Rust (2024) ist ein typischer Western, der sich der Tropen des Roadmovies bedient, um eine Geschichte über das Erwachsenwerden vor der Kulisse des amerikanischen Südens zu erzählen. Visuell kann der Film immer wieder begeistern, vor allem die Sonnenauf- und -untergänge fängt die Kamera wunderbar ein. Vor malerischen Horizonten sind die Figuren oft nur als kleine, kaum erkennbare Silhouetten zu sehen, das visuelle Mittel der Inszenierung nutzt der Film auch gelungen, zum Beispiel in dem er in ähnlicher weise seine Hauptfigur zu Beginn in den Film einführt. In den Innenräumen herrscht vor allem Dunkelheit, ab und zu spendet eine Kerze mit ihrem Schein ein wenig Licht.


Dass dieser Film Halyna Hutchins gewidmet ist, überrascht natürlich nicht. Der Film findet vor allem nach dem Abspann noch einmal ein schönes Bild, um an sie zu erinnern. Hutchinsen ist dort auf einem Pferd zu sehen, auf dem sie in das Off des Bildes reitet, vor einem wunderschönen Horizont, hinter dem gerade die Sonne aufgeht, nur ihre Silhouette ist zu sehen.

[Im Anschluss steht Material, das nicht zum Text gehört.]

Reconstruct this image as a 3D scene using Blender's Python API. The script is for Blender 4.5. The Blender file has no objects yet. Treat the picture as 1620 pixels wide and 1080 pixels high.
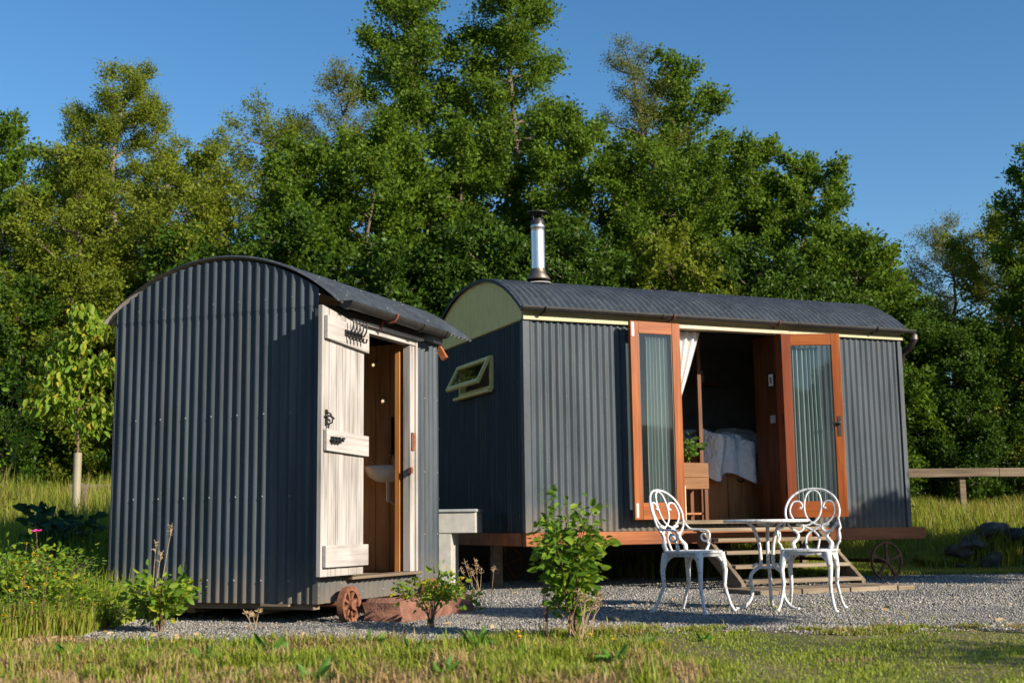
import bpy, math, random
import numpy as np
from mathutils import Vector, Matrix, Quaternion
R = math.radians
rng = np.random.default_rng(7); random.seed(7)
scene = bpy.context.scene
COL = scene.collection

# ------------------------------------------------------------------ camera frame (real camera position, metres)
F_PX, PITCH, ROLL, HC = 1968.18, .1469, -.0132, .6569
def at(px, py, Y):
    """point seen at pixel (1620x1080) at depth Y"""
    dx, dy = px-810, py-540
    cr, sr = math.cos(ROLL), math.sin(ROLL)
    X = cr*dx+sr*dy; V = -sr*dx+cr*dy
    c, s = math.cos(PITCH), math.sin(PITCH)
    d = (X, c*F_PX+s*V, s*F_PX-c*V)
    t = Y/d[1]
    return Vector((d[0]*t, Y, HC+d[2]*t))

# ------------------------------------------------------------------ object helpers
def tag(o, label=None, cat=None, group=None, kind=None):
    if label: o['label'] = label
    if cat: o['category'] = cat
    if group: o['group'] = group
    if kind: o['kind'] = kind
    return o
def empty(name, loc, rz=0, label=None, cat=None, group=None):
    o = bpy.data.objects.new(name, None); COL.objects.link(o)
    o.location = loc; o.rotation_euler = (0, 0, rz); o.empty_display_size = .1
    return tag(o, label, cat, group)
def copy_tree(o, parent=None):
    c = o.copy(); COL.objects.link(c)
    if parent: c.parent = parent
    for ch in [x for x in COL.objects if x.parent == o]: copy_tree(ch, c)
    return c

class MB:
    def __init__(s): s.V=[]; s.F=[]; s.M=[]; s.S=[]
    def add(s, V, F, mat=0, smooth=False):
        b=len(s.V); s.V.extend([tuple(v) for v in V])
        for f in F: s.F.append([i+b for i in f]); s.M.append(mat); s.S.append(smooth)
    def box(s, x0,x1,y0,y1,z0,z1, mat=0):
        V=[(x,y,z) for z in (z0,z1) for y in (y0,y1) for x in (x0,x1)]
        s.add(V, [(0,2,3,1),(4,5,7,6),(0,1,5,4),(1,3,7,5),(3,2,6,7),(2,0,4,6)], mat)
    def obox(s, c, size, rot=None, mat=0):
        rot = rot or Matrix.Identity(3); c=Vector(c); hx,hy,hz=[k/2 for k in size]
        V=[c+rot@Vector((x,y,z)) for z in (-hz,hz) for y in (-hy,hy) for x in (-hx,hx)]
        s.add(V, [(0,2,3,1),(4,5,7,6),(0,1,5,4),(1,3,7,5),(3,2,6,7),(2,0,4,6)], mat)
    def bar(s, a, b, w, h, mat=0, up=(0,0,1)):
        a,b=Vector(a),Vector(b); d=(b-a); L=d.length; d.normalize()
        x=d.cross(Vector(up)); x.normalize(); z=x.cross(d)
        rot=Matrix((x,d,z)).transposed(); s.obox((a+b)/2,(w,L,h),rot,mat)
    def tube(s, pts, r, n=8, mat=0, closed=False, smooth=True, flat=1.0):
        P=[Vector(p) for p in pts]; m=len(P)
        rs=[r]*m if not hasattr(r,'__len__') else list(r)
        T=[]
        for i in range(m):
            if closed: t=P[(i+1)%m]-P[i-1]
            else: t=P[min(i+1,m-1)]-P[max(i-1,0)]
            T.append(t.normalized() if t.length>1e-9 else Vector((0,0,1)))
        u=T[0].orthogonal().normalized(); V=[]
        for i in range(m):
            if i:
                q=T[i-1].rotation_difference(T[i]); u=q@u
                u=(u-T[i]*u.dot(T[i])).normalized()
            v=T[i].cross(u)
            for k in range(n):
                a=2*math.pi*k/n
                V.append(P[i]+(u*math.cos(a)+v*math.sin(a)*flat)*rs[i])
        Fc=[]
        for i in range(m if closed else m-1):
            j=(i+1)%m
            for k in range(n):
                k2=(k+1)%n; Fc.append((i*n+k,i*n+k2,j*n+k2,j*n+k))
        if not closed: Fc.append(tuple(range(n-1,-1,-1))); Fc.append(tuple((m-1)*n+k for k in range(n)))
        s.add(V,Fc,mat,smooth)
    def lathe(s, prof, n=24, c=(0,0,0), rot=None, mat=0, smooth=True, caps=True):
        rot=rot or Matrix.Identity(3); c=Vector(c); V=[]; Fc=[]
        for r,z in prof:
            for k in range(n):
                a=2*math.pi*k/n; V.append(c+rot@Vector((r*math.cos(a),r*math.sin(a),z)))
        for i in range(len(prof)-1):
            for k in range(n):
                k2=(k+1)%n; Fc.append((i*n+k,i*n+k2,(i+1)*n+k2,(i+1)*n+k))
        if caps and prof[0][0]>1e-4: Fc.append(tuple(range(n-1,-1,-1)))
        if caps and prof[-1][0]>1e-4: Fc.append(tuple((len(prof)-1)*n+k for k in range(n)))
        s.add(V,Fc,mat,smooth)
    def grid(s, fn, us, vs, mat=0, smooth=True, flip=False):
        nu,nv=len(us),len(vs); V=[fn(u,v) for u in us for v in vs]; Fc=[]
        for i in range(nu-1):
            for j in range(nv-1):
                q=(i*nv+j,(i+1)*nv+j,(i+1)*nv+j+1,i*nv+j+1)
                Fc.append(q[::-1] if flip else q)
        s.add(V,Fc,mat,smooth)
    def dome(s, c, r, nrm, mat=0):
        nrm=Vector(nrm).normalized(); q=nrm.to_track_quat('Z','Y').to_matrix()
        s.lathe([(r,0),(r*.75,r*.5),(.0001,r*.75)],6,c,q,mat)
    def build(s, name, mats, parent=None, bevel=0, solid=0, loc=None, rz=None):
        me=bpy.data.meshes.new(name); me.from_pydata(s.V,[],s.F)
        for m in (mats if isinstance(mats,(list,tuple)) else [mats]): me.materials.append(m)
        me.polygons.foreach_set('material_index', s.M); me.polygons.foreach_set('use_smooth', s.S)
        me.update()
        if any(s.S): me.set_sharp_from_angle(angle=R(64))
        o=bpy.data.objects.new(name,me); COL.objects.link(o)
        if parent: o.parent=parent
        if loc is not None: o.location=loc
        if rz is not None: o.rotation_euler=(0,0,rz)
        if solid:
            m=o.modifiers.new('Solid','SOLIDIFY'); m.thickness=solid; m.offset=0; m.use_rim=False
        if bevel:
            m=o.modifiers.new('Bevel','BEVEL'); m.width=bevel; m.segments=2; m.limit_method='ANGLE'
        return o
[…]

Der Film ehrt sie noch einmal mit den gleichen visuellen Mitteln, die sie auch in diesem Film, ihrem letzten Werk, eingesetzt hat. Bevor sich der Regisseur noch einmal per VicoeOver an das Publikum wendet.


Rust (2025) ist ein Western, der durch den Aufbau einer gelungenen Atmosphäre, interessanter Charaktere und eine stimmige visuelle Inszenierung überzeugen kann. Aber vor allem wird er natürlich von den realen Ereignissen am Set überschattet. Er findet, wenn überhaupt möglich, eine gute Form in der Darstellung, um das letzte künstlerische Werk von Halyna Hutchins zu präsentieren und sie als Person zu würdigen. Man merkt dem Film seine tragische Entstehungsgeschichte vor allem in der Montage an, wahrscheinlich aufgrund der verschiedenen Fassungen und der langen Pause zwischen den beiden Dreharbeiten ist Rust leider kein kohärentes Gesamtwerk. Der Film schafft es nicht, die Lücke zwischen Haupt- und Nebenfiguren zu schließen und führt diese mehr schlecht als recht zusammen.